Tasha Robinson: Just call me Linus, because I have no problem with pages upon pages of "Clap on to the burton-tackle and that spun-yarn"; I do in fact tend to bleep over them. My edition of Master And Commander didn't have a glossary either, alas, though it does have a perfectly legible, decent-sized map of a square-rigged ship with all the sails labeled. Not that it helped, half the time, since a lot of the sails Aubrey references either aren't on the diagram or are going by different names; a lot is made of the fact that the Desiax doesn't even bother hoisting its studdingsails when going after the Sophie, and more is made of whether a ship should ever raise its royals, but neither sail is on my diagram. Also, it'd be helpful if the diagram listed the decks and masts as well, since those are just as often referenced as the sails.

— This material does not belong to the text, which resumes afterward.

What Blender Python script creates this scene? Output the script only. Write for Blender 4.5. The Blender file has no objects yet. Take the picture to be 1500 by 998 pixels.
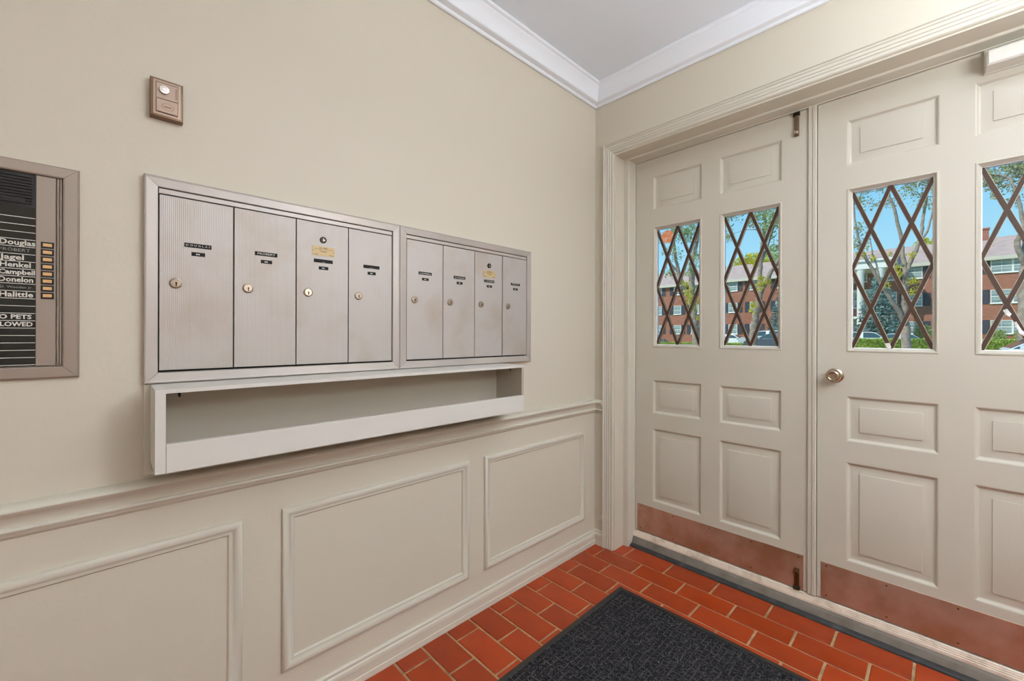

But that's as may be; as Keith said, it's to the book's credit that you can skip past the exact details of what's being done to which part of the ship without losing the story, or you can follow every decision and maneuver, and have a completely different but no less immersive experience.

What threw me generally wasn't the sailing-ship jargon, it was the political and personal jargon. I know enough of UK history to follow Dillon's relationship with Maturin, Aubrey, and his country, and to understand exactly what the Sophie's doing out there and why. But at times, I was completely at sea (ho ho ho) when reading some of the exchanges between personnel. For instance, when the Sophie pulls alongside the John B. Christopher, and the seamen derisively call back and forth "Paul Jones," what's that about? And why does Aubrey get offended and shut down the semi-playful exchange when someone shouts "Boston beans"? These kind of period-appropriate but entirely unexplained details were much more frustrating to me than any reference to mizzen topgallant staysails, where if worst comes to worst, I could just mentally substitute "sail" and move on. Also, O'Brian tends to be more accommodating about his sailing terminology—even if you don't know why the captain is demanding that his crew back topsails or do something involving cross-catharpings, either someone quickly explains the action, or we quickly see the how such gestures affect the combat, which is plenty explanation in itself. Personal interactions are a lot more complicated, though, especially when we rarely know what characters are thinking, and have to judge by what they're doing.

There were a couple of points where I reached for a dictionary—for instance, when Maturin describes Aubrey as hardly a gremial friend—but I don't tend to mind that. And at times, I do get the sense that O'Brian is just joshing us with his characters' vocabulary, as in this exchange between Maturin and Mr. Florey, about Aubrey's ill-advised affair with Molly Harte:

"I shall do all I can to make him conscious of the delicacy of his position. Though upon my word," [Maturin] added with a sigh, "there are times when it seems to me that nothing short of a radical ablation of the membrum virile would answer, in this case."

"That is very generally the peccant part," said Mr. Florey.

In other words, "I'd stop him shtupping her if I could, but I think the only way would be to chop off his wang." "Yeah, dudes do tend to have wang issues." But how much less charming would this book be if the characters talked like that, instead of in the sometimes hilarious way they do?